• _WHAT THE TASK REQUIRES_
Find the string "scene" in the listing and report every line that has it.

• _GIVEN DATA_
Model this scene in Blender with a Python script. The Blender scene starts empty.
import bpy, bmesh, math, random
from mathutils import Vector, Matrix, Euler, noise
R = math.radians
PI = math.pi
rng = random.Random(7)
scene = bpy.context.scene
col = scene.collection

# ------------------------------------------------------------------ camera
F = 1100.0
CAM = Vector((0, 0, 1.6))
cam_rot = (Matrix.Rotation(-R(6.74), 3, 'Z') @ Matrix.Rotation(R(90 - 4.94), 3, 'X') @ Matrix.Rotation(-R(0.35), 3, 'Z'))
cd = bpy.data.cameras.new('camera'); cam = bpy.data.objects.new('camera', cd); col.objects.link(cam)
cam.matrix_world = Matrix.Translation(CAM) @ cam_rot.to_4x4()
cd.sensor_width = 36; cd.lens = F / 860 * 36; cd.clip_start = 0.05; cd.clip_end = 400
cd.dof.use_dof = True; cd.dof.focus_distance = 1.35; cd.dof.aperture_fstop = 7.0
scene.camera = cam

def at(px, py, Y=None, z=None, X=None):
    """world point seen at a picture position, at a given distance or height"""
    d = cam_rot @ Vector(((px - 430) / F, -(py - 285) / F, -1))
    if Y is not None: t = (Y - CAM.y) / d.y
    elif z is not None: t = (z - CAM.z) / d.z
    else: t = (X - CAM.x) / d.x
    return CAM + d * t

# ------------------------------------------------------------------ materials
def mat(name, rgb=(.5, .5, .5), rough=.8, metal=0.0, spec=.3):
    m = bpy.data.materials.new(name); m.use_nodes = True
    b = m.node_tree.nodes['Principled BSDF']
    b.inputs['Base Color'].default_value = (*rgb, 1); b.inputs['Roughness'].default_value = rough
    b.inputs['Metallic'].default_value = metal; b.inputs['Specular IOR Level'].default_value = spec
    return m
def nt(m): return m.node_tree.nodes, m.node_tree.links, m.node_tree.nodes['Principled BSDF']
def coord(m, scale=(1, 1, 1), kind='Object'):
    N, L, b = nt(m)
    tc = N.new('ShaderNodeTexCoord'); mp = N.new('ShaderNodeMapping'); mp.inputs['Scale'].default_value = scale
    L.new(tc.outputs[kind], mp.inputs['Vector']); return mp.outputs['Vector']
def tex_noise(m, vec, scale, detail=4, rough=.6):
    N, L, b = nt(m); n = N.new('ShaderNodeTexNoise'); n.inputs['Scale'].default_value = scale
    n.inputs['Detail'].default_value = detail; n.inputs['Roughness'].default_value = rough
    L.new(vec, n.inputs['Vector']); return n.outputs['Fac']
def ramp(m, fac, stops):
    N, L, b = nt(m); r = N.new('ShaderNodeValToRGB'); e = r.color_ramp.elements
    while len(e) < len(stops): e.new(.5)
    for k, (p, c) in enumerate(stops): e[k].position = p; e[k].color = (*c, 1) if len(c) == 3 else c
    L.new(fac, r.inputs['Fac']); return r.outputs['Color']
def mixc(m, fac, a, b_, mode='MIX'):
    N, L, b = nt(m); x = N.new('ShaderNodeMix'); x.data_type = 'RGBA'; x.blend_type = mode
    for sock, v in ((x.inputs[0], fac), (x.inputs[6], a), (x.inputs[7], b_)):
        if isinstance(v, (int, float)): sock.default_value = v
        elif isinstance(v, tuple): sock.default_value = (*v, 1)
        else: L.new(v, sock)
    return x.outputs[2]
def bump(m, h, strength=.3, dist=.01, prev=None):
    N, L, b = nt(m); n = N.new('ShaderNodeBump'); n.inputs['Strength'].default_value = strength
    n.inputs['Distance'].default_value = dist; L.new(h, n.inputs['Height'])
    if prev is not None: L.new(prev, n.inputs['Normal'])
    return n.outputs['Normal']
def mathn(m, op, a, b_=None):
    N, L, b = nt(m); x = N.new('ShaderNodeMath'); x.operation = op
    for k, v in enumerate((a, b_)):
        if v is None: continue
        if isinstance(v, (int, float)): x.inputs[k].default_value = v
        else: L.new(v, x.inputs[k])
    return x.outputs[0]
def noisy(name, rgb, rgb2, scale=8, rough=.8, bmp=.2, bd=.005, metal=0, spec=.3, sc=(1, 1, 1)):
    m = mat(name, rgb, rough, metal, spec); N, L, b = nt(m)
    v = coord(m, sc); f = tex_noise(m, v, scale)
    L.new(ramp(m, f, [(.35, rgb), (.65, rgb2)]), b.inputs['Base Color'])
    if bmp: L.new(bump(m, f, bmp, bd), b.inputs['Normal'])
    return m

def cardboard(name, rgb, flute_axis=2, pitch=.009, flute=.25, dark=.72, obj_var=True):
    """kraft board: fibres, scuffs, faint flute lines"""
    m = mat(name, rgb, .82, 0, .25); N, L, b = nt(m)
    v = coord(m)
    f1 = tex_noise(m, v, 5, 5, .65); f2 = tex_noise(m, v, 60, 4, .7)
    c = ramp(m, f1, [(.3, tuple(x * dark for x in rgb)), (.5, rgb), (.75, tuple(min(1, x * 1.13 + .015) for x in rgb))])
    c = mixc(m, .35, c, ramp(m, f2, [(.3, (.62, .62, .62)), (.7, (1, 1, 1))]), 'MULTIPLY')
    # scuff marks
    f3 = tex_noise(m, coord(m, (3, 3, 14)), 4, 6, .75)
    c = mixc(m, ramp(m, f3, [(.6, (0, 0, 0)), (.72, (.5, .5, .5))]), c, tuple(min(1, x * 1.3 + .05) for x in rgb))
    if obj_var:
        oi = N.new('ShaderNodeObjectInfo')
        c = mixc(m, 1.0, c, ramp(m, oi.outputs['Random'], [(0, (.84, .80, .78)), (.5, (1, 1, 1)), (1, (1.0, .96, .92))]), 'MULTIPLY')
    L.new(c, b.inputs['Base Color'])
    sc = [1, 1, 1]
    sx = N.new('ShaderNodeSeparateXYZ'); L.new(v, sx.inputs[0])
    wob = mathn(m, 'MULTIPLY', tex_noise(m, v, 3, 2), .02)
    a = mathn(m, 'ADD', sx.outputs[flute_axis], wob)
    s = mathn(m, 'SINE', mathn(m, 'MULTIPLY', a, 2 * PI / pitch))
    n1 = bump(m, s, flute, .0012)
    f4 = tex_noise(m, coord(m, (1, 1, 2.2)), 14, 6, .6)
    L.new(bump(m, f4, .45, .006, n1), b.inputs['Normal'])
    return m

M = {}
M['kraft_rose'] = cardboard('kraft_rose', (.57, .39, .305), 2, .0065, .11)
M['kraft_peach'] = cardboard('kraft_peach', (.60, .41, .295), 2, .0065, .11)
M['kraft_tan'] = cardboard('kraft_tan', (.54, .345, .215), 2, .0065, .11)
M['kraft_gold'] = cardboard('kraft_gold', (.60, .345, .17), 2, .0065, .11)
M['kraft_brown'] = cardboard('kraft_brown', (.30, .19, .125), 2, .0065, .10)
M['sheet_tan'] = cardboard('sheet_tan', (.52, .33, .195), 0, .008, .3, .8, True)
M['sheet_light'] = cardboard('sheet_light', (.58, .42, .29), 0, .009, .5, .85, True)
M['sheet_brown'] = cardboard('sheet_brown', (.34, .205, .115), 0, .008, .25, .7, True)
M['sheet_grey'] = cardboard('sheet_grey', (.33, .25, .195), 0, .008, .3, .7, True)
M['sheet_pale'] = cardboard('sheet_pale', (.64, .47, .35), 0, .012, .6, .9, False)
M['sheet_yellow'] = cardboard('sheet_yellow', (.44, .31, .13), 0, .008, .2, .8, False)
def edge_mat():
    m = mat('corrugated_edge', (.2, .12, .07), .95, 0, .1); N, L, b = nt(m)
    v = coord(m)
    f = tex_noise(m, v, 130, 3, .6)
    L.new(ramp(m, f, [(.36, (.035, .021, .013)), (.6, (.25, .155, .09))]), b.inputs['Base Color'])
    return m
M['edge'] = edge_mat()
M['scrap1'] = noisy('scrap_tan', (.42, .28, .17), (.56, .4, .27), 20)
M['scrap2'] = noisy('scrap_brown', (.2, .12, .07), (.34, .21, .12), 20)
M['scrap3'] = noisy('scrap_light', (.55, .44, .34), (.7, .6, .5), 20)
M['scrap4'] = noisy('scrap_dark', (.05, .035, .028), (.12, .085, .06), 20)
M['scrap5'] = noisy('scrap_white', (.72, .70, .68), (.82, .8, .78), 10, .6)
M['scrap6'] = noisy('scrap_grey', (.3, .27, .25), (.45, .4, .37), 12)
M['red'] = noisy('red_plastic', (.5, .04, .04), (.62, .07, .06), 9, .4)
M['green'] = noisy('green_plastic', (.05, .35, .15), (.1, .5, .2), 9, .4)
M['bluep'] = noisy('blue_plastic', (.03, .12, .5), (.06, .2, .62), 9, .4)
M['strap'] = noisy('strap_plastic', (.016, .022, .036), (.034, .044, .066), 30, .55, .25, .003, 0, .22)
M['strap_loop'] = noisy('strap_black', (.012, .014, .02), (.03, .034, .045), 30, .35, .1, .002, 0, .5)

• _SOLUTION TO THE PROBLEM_
Model this scene in Blender with a Python script. The Blender scene starts empty.
scene = bpy.context.scene
col = scene.collection
scene.camera = cam